Model independent calibration for sound horizon combining observations of supernovae and transversal BAO measurements

Abstract

The sound horizon is a key theoretical prediction of the cosmological model that depends on the speed of sound and the rate of expansion in the early universe, before matter and radiation decoupled. The standard ruler for low redshift calibration of baryon acoustic oscillations (BAOs) is a direct measurement that would exist even if the standard cosmological model and the standard assumptions of early physics did not. We propose a new model-independent method to calibrate sound horizon rhs (relative standard ruler) by using the latest observations of SNe Ia and transversal BAO measurements. The final result reports rsh=107.10+1.36-1.32 Mpc/h in the framework of the Pantheon dataset.
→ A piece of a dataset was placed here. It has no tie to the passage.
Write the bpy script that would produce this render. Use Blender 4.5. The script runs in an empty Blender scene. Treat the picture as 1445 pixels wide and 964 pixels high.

This result changes to rsh=105.63+1.33-1.31 Mpc/h when uses Pantheon+ dataset. Note that even without an estimate of dimensionless Hubble constant h, the combination of BAO and SNe Ia datasets already constrain the low-redshift standard ruler scale rsh at the 1.26\% level. More importantly, it is interesting to find that most of the rsh obtained at high redshifts have a larger value (9 out of 15 results are larger than the result obtained by combining all BAOs). This finding may give us a better understanding of the discordance between the data sets or Hubble tension or reveal new physics beyond the standard model.